Kale guardando al tuo profilo mi sembra di poter dire che a te non piace Instagram, sbaglio?
(Scoppia a ridere, ndr) Sì è vero, non mi piacciono i social in generale.
Perché non approfitti della visibilità che ti possono dare?
Non mi piace Instagram perché è veramente falso. Non partecipare alla messa in scena di Instagram, la mia vita non è sempre divertente e felice e soprattutto non surfo sempre onde perfette (ride, ndr). In più Meta come azienda in sé mi ispira cattivi pensieri, non voglio supportarli pagando per avere spazio. Con YouTube sento di poter veramente coinvolgere le persone perché i tempi di ascolto sono molto più lunghi. Instagram è solo un social dove posti belle foto.
Sono d’accordo in parte…per fare bei contenuti su YouTube ci vogliono tanto tempo e solide competenze, su Instagram basta molto meno per guadagnarsi delle attenzioni.
Infatti è pieno di quei tutorial da 60 secondi in cui c’è una persona in piedi su una tavola da surf nel salotto di casa, una persona che probabilmente non è mai uscita in mare.
Hai mai valutato una collaborazione con altri surfisti con tanto seguito su YouTube?
Mi piacerebbe. Sono aperto a delle collaborazioni ma ho la sensazione – senza avere conferma dei fatti eh, ci tengo a precisarlo – che gli altri ragazzi siano molto competitivi e che non darebbero grande valore ad una partnership del genere. Comunque in generale il mio mercato è molto differente da quello di un surfista che partecipa al Championship Tour. Esiste una core community che ama guardare uno come John John spaccare onde e quelle sono le persone a cui l’industria del surf pensa di doversi riferire per ottenere un guadagno. Esiste poi un insieme di persone, che secondo me rappresenta l’80% del totale, persone che hanno iniziato da poco o che surfano da anni senza grandi pretese. Ecco, quello è il mio audience.

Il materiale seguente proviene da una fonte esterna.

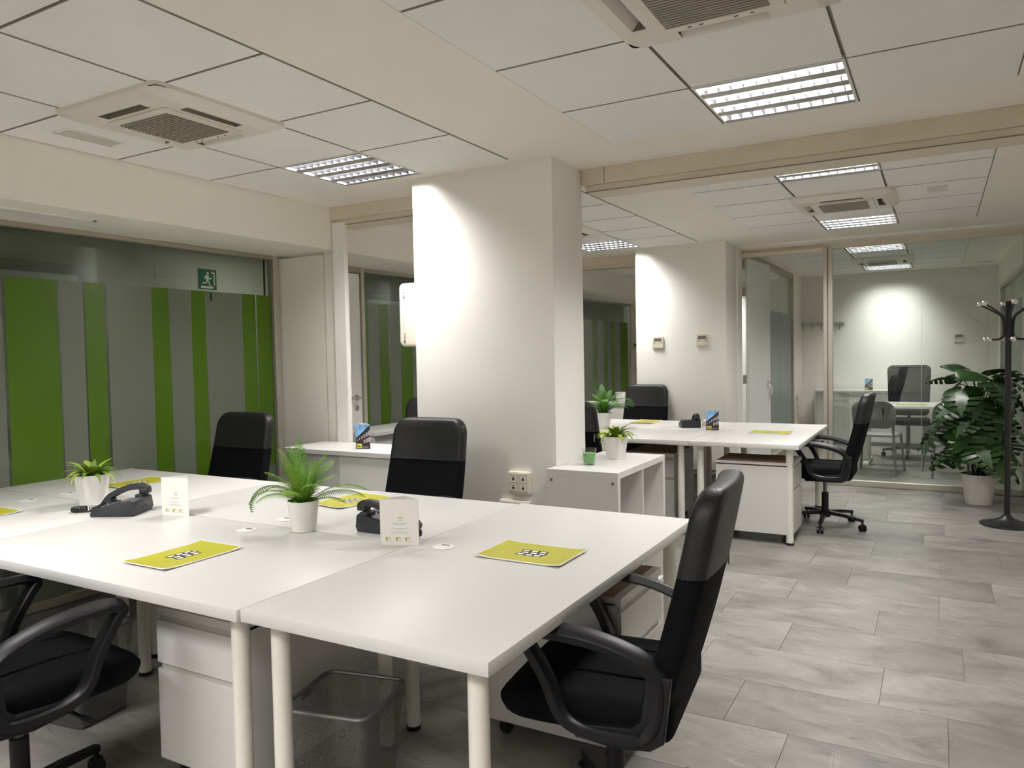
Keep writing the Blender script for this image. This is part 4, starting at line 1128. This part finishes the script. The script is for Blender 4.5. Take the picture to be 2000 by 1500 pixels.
basket('wire mesh waste basket under the far island between two pedestals', (-1.86, 6.90, 0), R(5), .27, .30)

# ================================================================== WALL THINGS
def outlet(label, x0, x1, z0, z1, y):
    t = thing('outlet_box', label, 'outlet box', ((x0+x1)/2, y, (z0+z1)/2))
    w_, h = (x1-x0)/2, (z1-z0)/2
    B().prism(rrect(-w_, w_, -h, h, .014), -.034, 0, 'y', .008, 3).build('housing', WHITEP, t)
    B().prism(rrect(-w_+.016, w_-.016, -h+.012, h-.012, .006), -.0365, -.034, 'y', .001, 1).build('face_plate', IVORY, t)
    for sx in (-.032, .032):
        for sz in ((-.026, .026) if h > .05 else (0,)):
            s_ = B().box(sx-.022, sx+.022, -.038, -.0365, sz-.019, sz+.019, .002, 1).build('socket', WHITEP, t)
            B().box(sx-.007, sx+.007, -.0385, -.038, sz-.010, sz+.004).box(sx-.004, sx+.004, -.0385, -.038, sz+.009, sz+.014).build('opening', INK, s_, smooth=False)
    for sx in (-w_+.022, w_-.022):
        for sz in (-h+.02, h-.02):
            B().cyl((sx, -.0385, sz), (sx, -.036, sz), .003, n=8).build('screw', INK, t)
outlet('white data outlet box on the near column above the desk', -2.205, -2.06, .605, .742, 3.859)
outlet('white outlet box on the near column, lower and half hidden by the desk', -2.27, -2.06, .43, .57, 3.859)
t = thing('wall_box', 'white plastic box mounted on the left side of the near column', 'electrical box', (-2.876, 4.0, 1.695))
B().prism(rrect(-.19, 0, -.205, .205, .035), -.055, .055, 'y', .012, 3).build('housing', WHITEP, t)
for zz in (-.145, .145):
    b = B()
    for k in range(3): b.box(-.153+.002*k, -.145, -.057, -.054, zz-.03+.022*k, zz-.018+.022*k)
    b.cyl((-.148, -.057, zz-.035), (-.148, -.054, zz-.035), .006, n=8)
    b.build('clip', GREYM, t)
B().box(-.158, -.157, -.0558, -.054, -.11, .11).build('seam', GREYPL, t)
def thermo(label, p, ang=0):
    t = thing('thermostat', label, 'thermostat', p, ang, 'wall thermostats')
    B().prism(rrect(-.06, .06, -.062, .062, .004), -.02, 0, 'y', .003, 2).build('housing', IVORY, t)
    B().box(-.042, .042, -.0215, -.02, .012, .046).build('display', SCREEN, t)
    for i in range(4): B().box(-.042+.026*i, -.030+.026*i, -.022, -.02, -.008, .002, .001, 1).build('button', GREYPL if i in (0, 3) else WHITEP, t)
    B().box(-.05, .05, -.0212, -.02, -.052, -.018).build('flap', WHITEP, t)
    B().box(.028, .05, -.0215, -.0212, -.058, -.053).build('mark', INKG, t)
thermo('left of the two thermostats on the far column', (-2.605, 7.799, 1.52))
thermo('right of the two thermostats on the far column', (-2.13, 7.799, 1.533))
thermo('thermostat on the office back wall', (.255, 12.499, 1.534))
thermo('thermostat on the plaster end past the far column', (-4.40, 12.039, 1.51))
t = thing('wall_socket', 'flush wall socket on the plaster end past the far column', 'socket', (-4.37, 12.039, 1.16))
B().prism(rrect(-.05, .05, -.06, .06, .005), -.01, 0, 'y', .002, 1).build('plate', IVORY, t); B().box(-.03, .03, -.012, -.01, -.03, .03).build('rocker', WHITEP, t)
t = thing('socket_strip', 'vertical white socket strip beside the office door', 'socket strip', (XO+.001, 11.95, .55))
B().box(0, .025, -.03, .03, -.18, .18, .004, 1).build('housing', WHITEP, t)
for zz in (-.12, .0, .12): B().box(.025, .027, -.012, .012, zz-.03, zz+.03).build('opening', GREYPL, t)
# coat rack in office
t = thing('coat_rack', 'white wall shelf with grey coat hooks at the office back', 'coat rack', (-1.57, 12.5, 1.80))
B().box(-.33, .33, -.09, 0, .015, .04, .002, 1).build('shelf', WHITE, t)
B().box(-.33, .33, -.02, 0, -.03, .015, .002, 1).build('rail', WHITE, t)
for i in range(5):
    x = -.26+.13*i
    B().tube([(x, -.02, -.01), (x, -.05, -.02), (x, -.07, -.05), (x, -.045, -.085), (x, -.03, -.095)], .006, 7, smooth=4).build('hook', GREYM, t)
# exit sign
t = thing('exit_sign', 'green running-man exit sign on the striped glass', 'sign', (XG+.0075, 3.632, 1.998))
B().box(0, .003, -.077, .077, -.072, .072).build('plate', SIGNG, t, smooth=False)
b = B()
def pg(pts, lay=1, mi=0): b.quad([(.003+.0003*lay, y*.154, z*.144) for y, z in pts], mi)
# door opening at the right, arrow below, running figure
pg([(.22, .42), (.40, .34), (.40, -.30), (.34, -.28), (.34, .26), (.22, .34)])
pg([(-.36, -.33), (.26, -.33), (.36, -.385), (.26, -.44), (-.36, -.44)])
cen = (.02, .30); pg([(cen[0]+.065*math.cos(a*PI/5), cen[1]+.07*math.sin(a*PI/5)) for a in range(10)])
pg([(-.10, .20), (.06, .22), (.08, .02), (-.02, -.06), (-.08, .0)])
pg([(-.10, .20), (-.20, .04), (-.15, .0), (-.04, .14)]); pg([(.05, .16), (.13, .06), (.24, .10), (.23, .05), (.12, -.01), (.02, .10)])
pg([(-.05, .0), (-.10, -.14), (-.28, -.16), (-.28, -.22), (-.05, -.20), (.02, -.02)])
pg([(.0, -.02), (.10, -.08), (.14, -.26), (.22, -.29), (.20, -.31), (.08, -.30), (.05, -.14), (-.04, -.06)])
b.build('pictogram', SIGNW, t, smooth=False)
t = thing('padlock_tag', 'small dark tag hanging below the exit sign', 'tag', (XG+.0072, 3.66, 1.875))
B().box(0, .002, -.007, .007, -.025, .028).build('strip', INK, t, smooth=False)

# ================================================================== OFFICE FURNITURE
t = thing('office_desk', 'white office desk with round column legs behind the glass', 'desk', (-.10, 10.25, 0))
B().box(-.80, .80, -.38, .38, .705, .735, .002, 1).build('tabletop', WHITE, t)
for sx in (-.66, .66):
    lg = B().cyl((sx, 0, .05), (sx, 0, .70), .04, n=20).build('leg', WHITEM, t)
    B().box(sx-.04, sx+.04, -.32, .32, 0, .05, .012, 2).build('foot', WHITEM, lg)
    B().box(sx-.03, sx+.03, -.28, .28, .675, .705).build('bracket', WHITEM, lg)
dup(MT, 'lime brochure on the office desk', (-.28, 10.12, .7353), 0)
# task chair with mesh back
t = thing('task_chair', 'dark mesh-backed swivel chair behind the office desk', 'chair', (-.34, 11.05, 0), R(180))
zc = [((0, 0, .55+.06*i), (0, 0, 1)) for i in range(11)]+[((x, 0, 0), (1, 0, 0)) for x in (-.16, -.08, 0, .08, .16)]
def td(v):
    x, y, z = v; s = (z-.5)/.68; return (x*(1-.10*(1-s)**2), y-.24-.05*s+.05*(x/.25)**2, z)
B().prism(rrect(-.235, .235, .54, 1.155, .05, 5), -.004, .004, 'y', cuts=zc, deform=td).build('back_mesh', CHMESH, t)
B().sweep([td((x, 0, z)) for x, z in rrect(-.245, .245, .53, 1.165, .055, 6)], [(-.012, -.012), (.012, -.012), (.012, .012), (-.012, .012)], closed=True).build('back_frame', BPLAS, t)
B().box(-.235, .235, -.27, -.25, .78, .83, .008, 2).build('lumbar_bar', BPLAS, t)
B().tube([(0, -.27, .80), (0, -.30, .6), (0, -.2, .43), (0, 0, .40)], .02, 8, smooth=4).build('back_spine', BPLAS, t)
B().prism(rrect(-.25, .25, -.22, .26, .08), .42, .49, 'z', .025, 3).build('seat', FABR, t)
for s in (-1, 1): B().tube([(s*.20, 0, .42), (s*.29, 0, .45), (s*.30, -.02, .63)], .014, 8, smooth=4).box(s*.30-.035, s*.30+.035, -.14, .12, .63, .66, .01, 2).build('armrest', BPLAS, t)
B().cyl((0, 0, .10), (0, 0, .42), .024, n=16).build('gas_post', BPLAS, t)
for k in range(5):
    a = R(90+72*k); d = Vector((math.cos(a), math.sin(a), 0))
    lg = B().sweep([d*.02+Vector((0, 0, .115)), d*.31+Vector((0, 0, .085))], [(-.022, -.016), (.022, -.016), (.018, .016), (-.018, .016)], upv=(0, 0, 1)).build('base_leg', GREYPL, t)
    c = d*.30; n = Vector((-d.y, d.x, 0)); B().cyl(c-n*.02+Vector((0, 0, .027)), c+n*.02+Vector((0, 0, .027)), .027, n=16, bev=.004).cyl(c+Vector((0, 0, .03)), c+Vector((0, 0, .08)), .009, n=8).build('caster', BPLAS, lg)
# visitor chairs
def visitor(label, loc, rz):
    t = thing('visitor_chair', label, 'chair', (*loc, 0), rz, 'grey plastic visitor chairs')
    def vd(v):
        x, y, z = v; return (x, y-.21-.10*(z-.55)/.28+.05*(x/.22)**2, z)
    zc = [((0, 0, .56+.04*i), (0, 0, 1)) for i in range(8)]+[((x, 0, 0), (1, 0, 0)) for x in (-.15, -.08, 0, .08, .15)]
    outer = rrect(-.225, .225, .52, .83, .11, 6)
    # back ring with a rectangular window, plus a seat shell and four legs
    b = B()
    for (x0, x1, z0, z1, r) in ((-.225, -.115, .52, .83, (0, .11, .11, 0)), (.115, .225, .52, .83, (.11, 0, 0, .11)), (-.115, .115, .75, .83, 0), (-.115, .115, .52, .62, 0)):
        b.prism(rrect(x0, x1, z0, z1, r if isinstance(r, tuple) else 0, 6), -.008, .008, 'y', cuts=zc, deform=vd)
    b.build('back', GREYPL, t)
    B().prism(rrect(-.10, .10, .62, .75, .01), -.004, .004, 'y', cuts=zc, deform=vd).build('back_window', mat('visitor_pad', (.25, .26, .25), .5), t)
    B().prism(rrect(-.22, .22, -.20, .24, .07), .425, .45, 'z', .01, 2).build('seat', GREYPL, t)
    for sx in (-1, 1):
        B().tube([(sx*.20, .20, .425), (sx*.235, .245, .0)], .014, 10).build('leg', GREYLEG, t)
        B().tube([(sx*.20, -.23, .62), (sx*.20, -.20, .43), (sx*.235, -.27, .0)], .014, 10).build('leg', GREYLEG, t)
GREYLEG = mat('grey_leg', (.16, .165, .16), .4, metal=.3)
visitor('grey visitor chair before the office desk, left one', (-.60, 9.50), R(-8))
visitor('grey visitor chair before the office desk, behind the monstera', (.12, 9.55), R(12))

Per concludere ti chiedo: visto che di fatto sei il surf coach di 155.000 persone su YouTube, Kale Brock che consiglio daresti ad un surfista italiano che fatica ad avere continuità nelle session in mare?
Io credo che girare col surfskate sia il modo miglior per rimanere allenati. Non penso che si possa imparare a surfare facendo surfskate, ma puoi certamente migliorare il tuo surf facendo surfskate. Il surfskate diventa davvero utile dal momento in cui hai superato il primo step di apprendimento, quando inizi a riconoscere il feeling della surfata e capisci cosa dovresti fare per andare meglio, ma ancora non sai come farlo. Se vedo una persona surfare, che sia un principiante oppure un intermedio, mi rendo subito conto se abbia praticato in surfskate o meno. È incredibile perché poi gli stessi problemi che hanno sulla tavola in mare li ritrovo sul surfskate. È molto più facile lavorare sulla tecnica durante una session in surfskate piuttosto che farlo in mare. Non è scontato che riescano a cancellare l’errore al primo tentativo, ma sicuramente hanno un’altra consapevolezza nello svolgimento del movimento.